Sosyal medya insanları yalnızlığını daha da artırdı. Bunun için yeni argümanlar buldu. Evde ailesinden koptu, gençler odalarına kapandı, saatlerce nerede olduğunu, hüviyetini ve hakiki yüzünü bilemedikleriyle muhabbet etti. Bu da onları gerçek hayattan uzaklaştırdı. Oysaki bizim evimizin içinde sorumluluklarımız vardı. “Anne babanın çocuklarıyla ilgilenmeleri, onların gözünün içine bakarak konuşması” gibi sorumlulukları vardı. Biz şimdi kolay geldiği için büyükler olarak suçu gençlere yükleyiversek de asıl suçlu anne babalardı. Çünkü onlar çocuklarının elinden tutup gözünün içine bakıp onun gönlüne hitap edecek cümleleri kuramadılar. Bunu yapmak onlara biraz zor ve yorucu geldi. Bir susturucu olarak kullanılan telefon, tablet, bilgisayar ve benzeri dijital aletler aslında bir süre sonra silah gibi namluyu bize çevirecekti. Ama buna çok dikkat edemedik.
Büyükler çocuklarla konuşamayınca çocuklar da konuşacak mevzu bulamadılar. Burada en kolay kullanılan savunma “ama biz de bunlar gibi çocuktuk. Bizim zamanımızda da babalarımız bizimle konuşmazdı ki…” oldu. Bu cümle kısmen doğruydu. Bundan 50-70 sene önce anne babaların çocuklarla olan ilişkileri, konuşma tarzları ve iletişim yolları çok farklıydı. Ama bu durum o günün şartlarıydı. O günün sosyolojik ve psikolojik ortamında yaşanırdı. Bugünü yeniden şekillendirmek bizim elimizdeydi. Lakin ona şekil vermek yerine kaçmayı tercih ettik.
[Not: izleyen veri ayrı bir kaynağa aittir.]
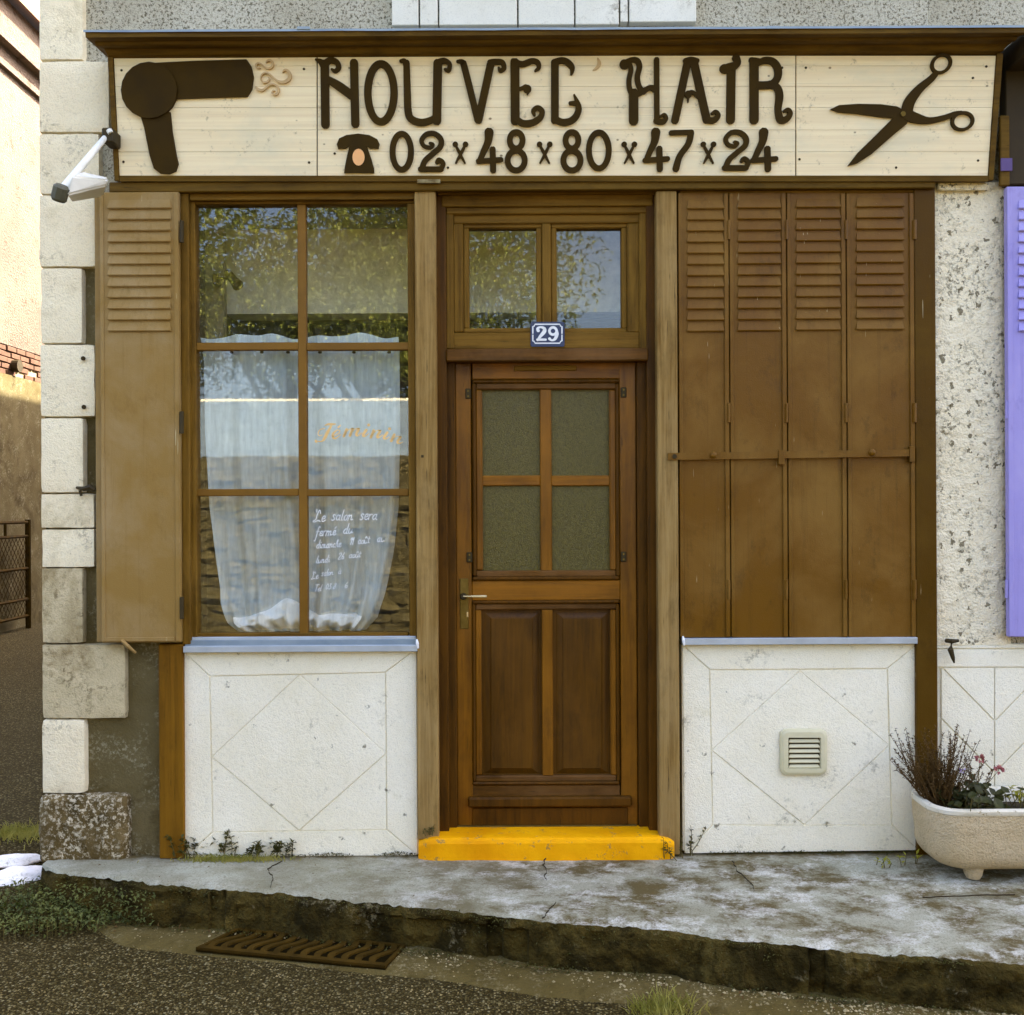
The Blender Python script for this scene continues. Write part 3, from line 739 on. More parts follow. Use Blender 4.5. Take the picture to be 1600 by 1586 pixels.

Aile içindeki bireyler kendi aralarındaki sorunları kolayca konuşup anlaşabilecekleri yerde herkes dış dünyadan birilerini buldular ve onların yol göstermesine muhtaç kaldılar. Sonra da kopan her parça bir diğerini de yanında götürdü. Hızla esen bir fırtınada binaya rüzgârın girmemesi çok önemlidir. Şayet herhangi bir yerinde küçük bir açıklık bulur ve rüzgâr içeriye bir girerse sonra onun çatısını da uçurur kapı penceresini de kırar. Önemli olan o ilk delikten fırtınanın girişine engel olmak.
Şimdi ne yapmalı?
- Hızlı bir şekilde rüzgârın girdiği delikler kapatılmalı.
- Aile içi iletişim kanalları geliştirilmeli,
- Aile büyükleri evde beraber olunan saatlerde sosyal medya kanallarını kapatma uygulamasını kendisi başlatmalı,
- Aile içinde gizli görüşme ve şifreli cihaz veya programlar olmamalı, aile büyükleri buna önderlik etmeli,
- Bu mecraların güven problemi olduğu kesin. Bunu konuşmak yerine uygulamada örnek olmak gerek,
- Tüm zararı ve dezenformasyonuna rağmen bunların da varlığını kabul emeli ve zararlarını kâra dönüştürecek çalışmalar yapılmalıdır.
- Buraların bilgi ve haber çöplüğü olduğu unutulmamalı. İçinde değerli madenler olabileceği gibi çöplüğün çoğu da kullanılmaz.